Each dictionary operation in a splay tree uses a splay operation to bring a node to the root of the tree. The amortized efficiency of this splay operation is typically analyzed with the potential method and described in many sources online (including the wikipedia) page. The amortized time of this splay operation is then reported as O(m lg n).
However, I nowhere find an actual analysis of complete dictionary operations, such as insert, delete, ... Each of these operations uses, besides a splay operation, also a downward search through the tree to find the correct position of the node to insert or delete. Only after you have found that node, you can start the splay operation.
People tend to make statements like:
- "the complexity of splay tree operation is the same as that of the associated splay"

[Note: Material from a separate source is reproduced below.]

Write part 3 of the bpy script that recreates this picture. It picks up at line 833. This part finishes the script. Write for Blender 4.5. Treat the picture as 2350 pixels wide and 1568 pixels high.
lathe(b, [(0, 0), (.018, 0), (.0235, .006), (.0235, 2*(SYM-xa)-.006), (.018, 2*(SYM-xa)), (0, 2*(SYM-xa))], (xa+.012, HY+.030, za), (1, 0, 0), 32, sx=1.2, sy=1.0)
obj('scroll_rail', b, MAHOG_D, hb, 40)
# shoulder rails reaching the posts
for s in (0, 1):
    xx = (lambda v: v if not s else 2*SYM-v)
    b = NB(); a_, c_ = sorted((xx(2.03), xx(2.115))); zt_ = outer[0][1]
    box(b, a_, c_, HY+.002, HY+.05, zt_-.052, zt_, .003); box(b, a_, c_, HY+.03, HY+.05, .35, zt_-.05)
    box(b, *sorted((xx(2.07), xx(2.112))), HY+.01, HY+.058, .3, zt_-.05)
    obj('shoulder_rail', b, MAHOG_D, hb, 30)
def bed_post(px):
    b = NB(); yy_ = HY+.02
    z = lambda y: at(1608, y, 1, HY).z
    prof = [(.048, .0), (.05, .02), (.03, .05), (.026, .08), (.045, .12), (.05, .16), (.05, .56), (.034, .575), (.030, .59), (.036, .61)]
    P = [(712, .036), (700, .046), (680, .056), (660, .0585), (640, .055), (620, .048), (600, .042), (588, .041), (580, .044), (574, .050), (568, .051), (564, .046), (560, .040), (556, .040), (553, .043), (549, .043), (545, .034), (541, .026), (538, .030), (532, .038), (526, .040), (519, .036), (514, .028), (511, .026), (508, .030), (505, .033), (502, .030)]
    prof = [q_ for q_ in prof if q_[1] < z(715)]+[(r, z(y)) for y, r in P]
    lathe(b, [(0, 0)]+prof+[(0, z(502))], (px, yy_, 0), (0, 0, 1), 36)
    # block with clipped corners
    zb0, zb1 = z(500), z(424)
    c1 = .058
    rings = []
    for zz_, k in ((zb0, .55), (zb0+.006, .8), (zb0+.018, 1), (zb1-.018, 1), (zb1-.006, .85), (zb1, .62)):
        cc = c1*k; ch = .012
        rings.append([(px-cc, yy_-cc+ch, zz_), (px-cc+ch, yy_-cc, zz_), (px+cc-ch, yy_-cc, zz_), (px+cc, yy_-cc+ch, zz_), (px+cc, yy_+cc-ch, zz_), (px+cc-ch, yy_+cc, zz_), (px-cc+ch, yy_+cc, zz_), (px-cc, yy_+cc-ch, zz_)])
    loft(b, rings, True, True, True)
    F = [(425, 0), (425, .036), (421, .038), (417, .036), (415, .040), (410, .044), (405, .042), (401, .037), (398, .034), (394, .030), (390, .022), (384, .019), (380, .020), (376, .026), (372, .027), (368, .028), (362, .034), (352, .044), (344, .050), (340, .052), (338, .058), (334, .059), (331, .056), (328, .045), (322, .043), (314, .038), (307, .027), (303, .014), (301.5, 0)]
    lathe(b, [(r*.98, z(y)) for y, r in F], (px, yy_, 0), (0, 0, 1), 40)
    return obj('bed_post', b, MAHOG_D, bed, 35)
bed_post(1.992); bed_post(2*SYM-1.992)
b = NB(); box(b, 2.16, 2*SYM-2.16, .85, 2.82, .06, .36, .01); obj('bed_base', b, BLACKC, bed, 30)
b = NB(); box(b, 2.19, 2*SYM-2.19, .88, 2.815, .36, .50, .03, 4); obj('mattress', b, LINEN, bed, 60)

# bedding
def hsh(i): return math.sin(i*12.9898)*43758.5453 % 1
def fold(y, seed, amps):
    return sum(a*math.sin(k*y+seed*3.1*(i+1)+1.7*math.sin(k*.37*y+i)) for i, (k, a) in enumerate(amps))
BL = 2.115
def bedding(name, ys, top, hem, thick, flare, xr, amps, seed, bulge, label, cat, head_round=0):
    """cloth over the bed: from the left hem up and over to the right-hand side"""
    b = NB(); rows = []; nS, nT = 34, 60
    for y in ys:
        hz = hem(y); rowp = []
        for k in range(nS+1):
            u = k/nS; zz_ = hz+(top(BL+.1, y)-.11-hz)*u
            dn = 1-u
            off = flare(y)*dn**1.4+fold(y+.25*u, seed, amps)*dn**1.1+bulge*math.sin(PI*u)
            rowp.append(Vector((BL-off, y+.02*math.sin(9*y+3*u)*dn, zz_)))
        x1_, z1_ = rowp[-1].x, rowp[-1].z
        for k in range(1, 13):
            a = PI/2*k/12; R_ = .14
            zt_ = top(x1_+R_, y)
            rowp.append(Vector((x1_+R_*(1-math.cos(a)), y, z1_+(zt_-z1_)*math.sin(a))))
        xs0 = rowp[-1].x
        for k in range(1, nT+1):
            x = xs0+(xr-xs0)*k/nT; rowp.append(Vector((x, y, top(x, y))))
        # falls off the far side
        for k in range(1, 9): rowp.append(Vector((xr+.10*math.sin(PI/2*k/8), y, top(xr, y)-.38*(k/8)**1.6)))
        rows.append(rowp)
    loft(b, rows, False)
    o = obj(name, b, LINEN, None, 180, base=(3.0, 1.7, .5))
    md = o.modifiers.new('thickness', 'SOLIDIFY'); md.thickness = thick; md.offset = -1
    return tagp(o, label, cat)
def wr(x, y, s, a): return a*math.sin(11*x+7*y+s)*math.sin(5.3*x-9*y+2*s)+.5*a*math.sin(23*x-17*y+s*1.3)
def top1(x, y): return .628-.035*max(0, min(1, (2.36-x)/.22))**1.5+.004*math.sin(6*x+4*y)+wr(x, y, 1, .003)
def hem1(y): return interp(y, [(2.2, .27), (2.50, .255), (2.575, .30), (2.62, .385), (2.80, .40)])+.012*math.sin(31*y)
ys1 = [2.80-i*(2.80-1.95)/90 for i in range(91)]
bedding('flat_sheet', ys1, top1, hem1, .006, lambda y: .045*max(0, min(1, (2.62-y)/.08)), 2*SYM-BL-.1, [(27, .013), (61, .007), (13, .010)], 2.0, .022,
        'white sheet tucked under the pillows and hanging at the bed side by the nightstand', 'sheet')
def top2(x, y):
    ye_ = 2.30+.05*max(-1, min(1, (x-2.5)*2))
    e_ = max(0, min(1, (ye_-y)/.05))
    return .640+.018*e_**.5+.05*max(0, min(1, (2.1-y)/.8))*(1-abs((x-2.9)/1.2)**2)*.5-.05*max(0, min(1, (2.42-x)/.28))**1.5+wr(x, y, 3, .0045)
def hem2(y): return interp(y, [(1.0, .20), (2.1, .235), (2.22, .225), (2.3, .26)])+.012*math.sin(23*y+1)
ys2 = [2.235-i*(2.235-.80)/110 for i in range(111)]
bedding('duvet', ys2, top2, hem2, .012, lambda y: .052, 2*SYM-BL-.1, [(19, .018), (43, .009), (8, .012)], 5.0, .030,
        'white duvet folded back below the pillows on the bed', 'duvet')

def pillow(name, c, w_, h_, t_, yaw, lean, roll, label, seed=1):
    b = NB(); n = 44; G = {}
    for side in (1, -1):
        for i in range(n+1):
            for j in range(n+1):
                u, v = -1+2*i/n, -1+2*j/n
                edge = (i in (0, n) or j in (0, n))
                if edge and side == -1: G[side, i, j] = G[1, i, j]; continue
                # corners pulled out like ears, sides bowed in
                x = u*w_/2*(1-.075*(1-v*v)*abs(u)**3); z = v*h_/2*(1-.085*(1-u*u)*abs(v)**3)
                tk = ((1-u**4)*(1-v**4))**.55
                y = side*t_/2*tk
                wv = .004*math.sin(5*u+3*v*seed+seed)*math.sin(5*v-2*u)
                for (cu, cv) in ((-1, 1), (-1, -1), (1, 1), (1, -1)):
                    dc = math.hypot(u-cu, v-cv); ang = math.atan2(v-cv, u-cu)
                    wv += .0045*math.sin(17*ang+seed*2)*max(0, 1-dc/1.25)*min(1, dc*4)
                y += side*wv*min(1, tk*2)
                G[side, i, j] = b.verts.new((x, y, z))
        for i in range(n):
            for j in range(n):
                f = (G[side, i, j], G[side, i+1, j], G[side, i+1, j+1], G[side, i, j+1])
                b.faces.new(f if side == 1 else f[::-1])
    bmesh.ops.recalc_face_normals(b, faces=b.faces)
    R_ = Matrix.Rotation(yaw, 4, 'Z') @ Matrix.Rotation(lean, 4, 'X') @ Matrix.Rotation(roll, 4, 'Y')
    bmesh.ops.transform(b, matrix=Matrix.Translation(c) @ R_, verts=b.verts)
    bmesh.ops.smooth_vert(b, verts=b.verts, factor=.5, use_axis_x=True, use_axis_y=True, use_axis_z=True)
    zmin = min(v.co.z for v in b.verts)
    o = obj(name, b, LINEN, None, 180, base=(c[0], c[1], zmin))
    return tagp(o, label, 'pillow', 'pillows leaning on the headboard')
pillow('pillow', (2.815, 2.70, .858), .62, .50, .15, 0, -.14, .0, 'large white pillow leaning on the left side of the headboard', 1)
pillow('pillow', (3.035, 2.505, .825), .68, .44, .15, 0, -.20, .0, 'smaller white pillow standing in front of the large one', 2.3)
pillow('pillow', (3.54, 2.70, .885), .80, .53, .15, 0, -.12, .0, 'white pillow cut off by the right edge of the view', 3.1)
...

- ["For our analysis, we note that the time for performing a search, insertion, or deletion is proportional to the time for the associated splaying"], p. 456 of the book of Goodrich titled "Data structures and algorithms in C++"
I have two questions:
- How is one able to make this conclusion that the time to perform a search is proportional to the time for the splay? This kind of implies that the time for the downwards traversal to the node is also proportional to the tie of the splay?
- What is the amortized time efficiency of a downwards traversal? Is it a constant, simply because you don't change the structure of the tree by simply doing a downwards traversal (so your potential stays the same)? And isn't this constant than = N, since this is the worst case?
How is one able to make this conclusion?